> [Goal] Repeat exactly, please, the lines that begin at the start of the listing and end at the line holding "NAVY = mat('navy_leather', '#15161f', .5)".

> [Dataset section]
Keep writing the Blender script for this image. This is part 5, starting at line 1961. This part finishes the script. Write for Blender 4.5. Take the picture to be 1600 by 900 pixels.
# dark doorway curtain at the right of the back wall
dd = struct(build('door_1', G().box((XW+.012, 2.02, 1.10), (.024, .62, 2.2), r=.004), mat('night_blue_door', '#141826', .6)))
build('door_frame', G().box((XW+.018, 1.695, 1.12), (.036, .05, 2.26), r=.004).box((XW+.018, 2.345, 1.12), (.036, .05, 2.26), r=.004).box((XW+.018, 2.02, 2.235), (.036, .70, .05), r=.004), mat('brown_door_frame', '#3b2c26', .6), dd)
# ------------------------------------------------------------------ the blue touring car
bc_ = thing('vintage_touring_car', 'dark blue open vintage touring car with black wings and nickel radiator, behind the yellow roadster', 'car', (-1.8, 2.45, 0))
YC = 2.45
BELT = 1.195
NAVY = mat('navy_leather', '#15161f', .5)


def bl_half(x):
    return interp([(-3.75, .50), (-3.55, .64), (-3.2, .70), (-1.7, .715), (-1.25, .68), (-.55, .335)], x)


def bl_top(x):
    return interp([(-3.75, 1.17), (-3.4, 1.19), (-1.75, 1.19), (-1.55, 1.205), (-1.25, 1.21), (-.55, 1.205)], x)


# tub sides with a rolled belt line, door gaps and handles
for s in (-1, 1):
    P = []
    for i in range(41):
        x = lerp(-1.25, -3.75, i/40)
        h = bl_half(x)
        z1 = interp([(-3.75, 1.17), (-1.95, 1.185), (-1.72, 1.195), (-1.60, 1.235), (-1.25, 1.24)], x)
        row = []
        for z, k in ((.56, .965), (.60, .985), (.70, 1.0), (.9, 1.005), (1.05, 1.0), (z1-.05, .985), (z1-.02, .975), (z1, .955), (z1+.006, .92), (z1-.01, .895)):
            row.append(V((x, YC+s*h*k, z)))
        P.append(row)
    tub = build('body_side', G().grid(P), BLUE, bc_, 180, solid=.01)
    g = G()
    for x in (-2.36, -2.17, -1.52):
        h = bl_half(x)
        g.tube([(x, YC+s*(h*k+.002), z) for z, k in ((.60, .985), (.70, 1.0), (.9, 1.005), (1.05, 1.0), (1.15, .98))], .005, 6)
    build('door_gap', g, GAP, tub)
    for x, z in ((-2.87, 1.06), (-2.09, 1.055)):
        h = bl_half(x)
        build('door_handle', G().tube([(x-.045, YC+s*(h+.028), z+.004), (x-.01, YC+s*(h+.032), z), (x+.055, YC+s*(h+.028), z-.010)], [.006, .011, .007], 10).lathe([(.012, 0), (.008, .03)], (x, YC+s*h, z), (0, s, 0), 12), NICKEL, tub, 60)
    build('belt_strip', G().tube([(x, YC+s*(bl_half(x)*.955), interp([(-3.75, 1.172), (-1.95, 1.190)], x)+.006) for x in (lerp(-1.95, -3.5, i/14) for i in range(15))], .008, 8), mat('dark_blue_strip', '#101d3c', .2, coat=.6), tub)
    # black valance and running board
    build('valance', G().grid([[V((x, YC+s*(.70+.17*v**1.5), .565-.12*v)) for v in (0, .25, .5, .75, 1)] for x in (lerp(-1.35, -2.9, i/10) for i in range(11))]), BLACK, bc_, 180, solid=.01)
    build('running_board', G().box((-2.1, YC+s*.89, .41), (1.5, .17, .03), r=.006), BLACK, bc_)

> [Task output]
Keep writing the Blender script for this image. This is part 5, starting at line 1961. This part finishes the script. Write for Blender 4.5. Take the picture to be 1600 by 900 pixels.
# dark doorway curtain at the right of the back wall
dd = struct(build('door_1', G().box((XW+.012, 2.02, 1.10), (.024, .62, 2.2), r=.004), mat('night_blue_door', '#141826', .6)))
build('door_frame', G().box((XW+.018, 1.695, 1.12), (.036, .05, 2.26), r=.004).box((XW+.018, 2.345, 1.12), (.036, .05, 2.26), r=.004).box((XW+.018, 2.02, 2.235), (.036, .70, .05), r=.004), mat('brown_door_frame', '#3b2c26', .6), dd)
# ------------------------------------------------------------------ the blue touring car
bc_ = thing('vintage_touring_car', 'dark blue open vintage touring car with black wings and nickel radiator, behind the yellow roadster', 'car', (-1.8, 2.45, 0))
YC = 2.45
BELT = 1.195
NAVY = mat('navy_leather', '#15161f', .5)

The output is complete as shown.